Whereas Fidel Castro was content to be the dictator of the Cuban Communist government, Guevara devoted his life to spreading Marxist revolutions throughout Latin America. He praised Marxist revolutions in Africa and Asia and dreamed of encouraging more wars like the Vietnam War. In 1967, he was assassinated by the U.S. Special Forces-trained Bolivian Army while supporting the revolutionary movement in that country.

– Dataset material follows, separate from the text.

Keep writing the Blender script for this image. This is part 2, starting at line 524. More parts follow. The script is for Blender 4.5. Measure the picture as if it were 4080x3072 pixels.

Guevara was filled with great passion against injustice in Cuba and Latin America. The violent means he chose to launch the revolution and the oppressive regime he helped to install was marked by great injustice. For decades, Cubans endured a despotic government, an unhealthy civil society, and economic squalor as they lacked natural rights and the most basic liberties.

Analysis Questions

  • Why did Che Guevara turn to Marxist ideology? What solutions did it seem to offer for the inequality and repression he found traveling around Latin America?
  • What were some examples of the brutal violence carried out immediately by the Communist revolutionaries against the Batista regime? Cite specific evidence for your answer.
  • How did Guevara justify the rebels’ violence against the Batista government? How did he justify their violence against the peasants he meant to help? How did Guevara justify his violence against members of his own revolutionary group?
  • What was Guevara’s dream for Latin America, Asia, and Africa? Based upon the experience of the victorious Communist revolutions that were imposed from above, do you think that spreading the revolution elsewhere would have promoted justice throughout the world?